<<<<

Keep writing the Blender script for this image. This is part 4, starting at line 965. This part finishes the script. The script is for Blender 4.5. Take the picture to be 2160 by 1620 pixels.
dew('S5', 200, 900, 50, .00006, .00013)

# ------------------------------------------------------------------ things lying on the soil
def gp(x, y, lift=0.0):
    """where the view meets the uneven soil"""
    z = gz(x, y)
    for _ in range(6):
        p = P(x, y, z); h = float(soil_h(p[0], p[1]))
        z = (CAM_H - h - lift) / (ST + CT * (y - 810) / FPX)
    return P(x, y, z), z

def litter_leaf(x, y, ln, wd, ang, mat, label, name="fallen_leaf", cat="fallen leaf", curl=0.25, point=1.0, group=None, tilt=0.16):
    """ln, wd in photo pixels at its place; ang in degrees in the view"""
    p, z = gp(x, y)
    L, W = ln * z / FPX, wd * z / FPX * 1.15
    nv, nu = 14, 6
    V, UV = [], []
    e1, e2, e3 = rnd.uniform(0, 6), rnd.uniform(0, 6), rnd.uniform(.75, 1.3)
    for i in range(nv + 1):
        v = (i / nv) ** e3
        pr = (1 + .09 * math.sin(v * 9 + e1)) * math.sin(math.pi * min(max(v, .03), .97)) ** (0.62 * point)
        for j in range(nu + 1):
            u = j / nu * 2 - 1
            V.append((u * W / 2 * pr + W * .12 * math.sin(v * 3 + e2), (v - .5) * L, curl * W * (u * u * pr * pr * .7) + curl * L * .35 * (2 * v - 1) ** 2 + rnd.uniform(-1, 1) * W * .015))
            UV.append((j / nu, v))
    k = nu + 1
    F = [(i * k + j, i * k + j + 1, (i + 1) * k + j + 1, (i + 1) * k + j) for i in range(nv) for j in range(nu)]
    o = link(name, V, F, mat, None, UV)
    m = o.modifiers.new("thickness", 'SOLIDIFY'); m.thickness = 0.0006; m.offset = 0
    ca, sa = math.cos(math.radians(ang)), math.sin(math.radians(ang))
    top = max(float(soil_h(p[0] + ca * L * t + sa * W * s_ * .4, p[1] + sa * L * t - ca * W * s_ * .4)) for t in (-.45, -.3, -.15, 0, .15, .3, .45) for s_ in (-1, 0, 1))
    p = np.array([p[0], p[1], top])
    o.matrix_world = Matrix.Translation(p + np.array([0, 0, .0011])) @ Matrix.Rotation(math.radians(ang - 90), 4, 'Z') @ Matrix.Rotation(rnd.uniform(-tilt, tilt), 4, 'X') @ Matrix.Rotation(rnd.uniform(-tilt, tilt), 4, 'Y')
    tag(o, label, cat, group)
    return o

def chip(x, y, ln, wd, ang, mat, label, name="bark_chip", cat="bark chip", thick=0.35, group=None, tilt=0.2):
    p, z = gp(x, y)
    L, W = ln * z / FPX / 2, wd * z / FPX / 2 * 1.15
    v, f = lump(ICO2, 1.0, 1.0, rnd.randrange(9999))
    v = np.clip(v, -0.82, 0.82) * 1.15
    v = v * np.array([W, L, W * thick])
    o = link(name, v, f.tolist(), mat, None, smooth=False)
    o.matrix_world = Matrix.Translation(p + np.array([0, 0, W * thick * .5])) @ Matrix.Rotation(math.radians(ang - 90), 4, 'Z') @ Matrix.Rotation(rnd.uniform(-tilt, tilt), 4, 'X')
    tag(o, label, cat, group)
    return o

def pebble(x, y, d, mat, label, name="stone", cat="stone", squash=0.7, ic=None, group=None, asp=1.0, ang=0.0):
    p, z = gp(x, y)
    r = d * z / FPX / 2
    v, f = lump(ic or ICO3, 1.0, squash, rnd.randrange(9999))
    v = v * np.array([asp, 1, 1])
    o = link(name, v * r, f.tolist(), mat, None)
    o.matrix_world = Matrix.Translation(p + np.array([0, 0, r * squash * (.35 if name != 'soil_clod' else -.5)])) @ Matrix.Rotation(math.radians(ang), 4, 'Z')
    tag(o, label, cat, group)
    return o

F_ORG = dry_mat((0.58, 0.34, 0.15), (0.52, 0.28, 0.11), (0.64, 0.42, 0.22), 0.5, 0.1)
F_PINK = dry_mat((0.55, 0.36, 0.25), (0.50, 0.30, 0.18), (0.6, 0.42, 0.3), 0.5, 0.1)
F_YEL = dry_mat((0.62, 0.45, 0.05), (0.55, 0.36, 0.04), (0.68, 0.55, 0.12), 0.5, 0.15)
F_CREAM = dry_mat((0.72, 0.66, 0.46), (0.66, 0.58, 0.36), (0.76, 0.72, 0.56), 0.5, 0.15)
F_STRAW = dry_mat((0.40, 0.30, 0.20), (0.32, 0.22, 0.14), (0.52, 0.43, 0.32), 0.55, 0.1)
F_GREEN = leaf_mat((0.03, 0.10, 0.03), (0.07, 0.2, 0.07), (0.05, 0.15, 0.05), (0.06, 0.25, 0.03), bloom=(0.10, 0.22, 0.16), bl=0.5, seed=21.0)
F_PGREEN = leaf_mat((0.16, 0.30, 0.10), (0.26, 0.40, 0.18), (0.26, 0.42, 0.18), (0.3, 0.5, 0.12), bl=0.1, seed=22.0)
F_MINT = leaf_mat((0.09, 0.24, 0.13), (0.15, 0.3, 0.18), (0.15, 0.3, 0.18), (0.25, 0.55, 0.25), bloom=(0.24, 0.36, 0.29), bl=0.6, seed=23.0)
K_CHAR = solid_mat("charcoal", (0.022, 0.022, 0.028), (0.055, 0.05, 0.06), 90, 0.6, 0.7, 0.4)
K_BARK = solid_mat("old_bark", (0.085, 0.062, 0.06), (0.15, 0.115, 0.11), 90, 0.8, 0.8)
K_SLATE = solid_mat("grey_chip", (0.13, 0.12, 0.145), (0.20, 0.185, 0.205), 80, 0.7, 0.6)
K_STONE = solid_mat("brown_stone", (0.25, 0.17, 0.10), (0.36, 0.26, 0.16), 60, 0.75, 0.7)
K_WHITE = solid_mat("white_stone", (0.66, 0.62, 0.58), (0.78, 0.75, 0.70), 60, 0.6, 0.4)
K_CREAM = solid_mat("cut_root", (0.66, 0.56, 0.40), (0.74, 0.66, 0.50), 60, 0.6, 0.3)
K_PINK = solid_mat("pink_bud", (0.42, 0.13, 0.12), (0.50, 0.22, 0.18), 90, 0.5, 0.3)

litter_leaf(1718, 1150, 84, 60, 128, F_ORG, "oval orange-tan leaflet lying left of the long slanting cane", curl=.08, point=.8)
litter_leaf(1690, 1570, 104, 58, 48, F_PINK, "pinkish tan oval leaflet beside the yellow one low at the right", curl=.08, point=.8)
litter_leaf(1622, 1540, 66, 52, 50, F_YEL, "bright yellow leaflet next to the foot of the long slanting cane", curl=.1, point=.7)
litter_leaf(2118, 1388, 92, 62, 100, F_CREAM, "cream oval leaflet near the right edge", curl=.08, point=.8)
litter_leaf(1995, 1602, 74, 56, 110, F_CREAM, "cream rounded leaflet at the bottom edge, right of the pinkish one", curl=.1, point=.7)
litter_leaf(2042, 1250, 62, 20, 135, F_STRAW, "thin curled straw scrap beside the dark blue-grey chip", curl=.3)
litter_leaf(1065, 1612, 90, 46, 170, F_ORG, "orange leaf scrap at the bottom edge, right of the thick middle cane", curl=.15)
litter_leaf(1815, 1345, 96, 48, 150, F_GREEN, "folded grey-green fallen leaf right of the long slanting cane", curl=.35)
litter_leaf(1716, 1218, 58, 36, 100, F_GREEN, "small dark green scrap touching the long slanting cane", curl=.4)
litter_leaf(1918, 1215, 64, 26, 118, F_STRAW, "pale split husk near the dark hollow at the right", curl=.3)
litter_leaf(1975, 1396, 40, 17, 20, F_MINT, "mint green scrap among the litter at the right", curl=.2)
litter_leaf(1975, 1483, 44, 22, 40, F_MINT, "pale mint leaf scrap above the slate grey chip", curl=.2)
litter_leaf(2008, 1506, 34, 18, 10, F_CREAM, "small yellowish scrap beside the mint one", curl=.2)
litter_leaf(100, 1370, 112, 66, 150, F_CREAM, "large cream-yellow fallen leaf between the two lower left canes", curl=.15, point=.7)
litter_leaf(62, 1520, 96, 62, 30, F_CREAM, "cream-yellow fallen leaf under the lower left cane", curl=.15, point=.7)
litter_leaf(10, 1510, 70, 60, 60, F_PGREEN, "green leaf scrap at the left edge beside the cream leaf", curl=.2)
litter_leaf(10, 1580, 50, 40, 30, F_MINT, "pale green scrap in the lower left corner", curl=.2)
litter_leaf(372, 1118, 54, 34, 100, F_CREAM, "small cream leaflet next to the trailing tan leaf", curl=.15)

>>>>

### Exercise aim
Only the lines from the beginning of the material above through the line with "return P(x, y, z), z" are wanted; extract them exactly.

### Answer below
Keep writing the Blender script for this image. This is part 4, starting at line 965. This part finishes the script. The script is for Blender 4.5. Take the picture to be 2160 by 1620 pixels.
dew('S5', 200, 900, 50, .00006, .00013)

# ------------------------------------------------------------------ things lying on the soil
def gp(x, y, lift=0.0):
    """where the view meets the uneven soil"""
    z = gz(x, y)
    for _ in range(6):
        p = P(x, y, z); h = float(soil_h(p[0], p[1]))
        z = (CAM_H - h - lift) / (ST + CT * (y - 810) / FPX)
    return P(x, y, z), z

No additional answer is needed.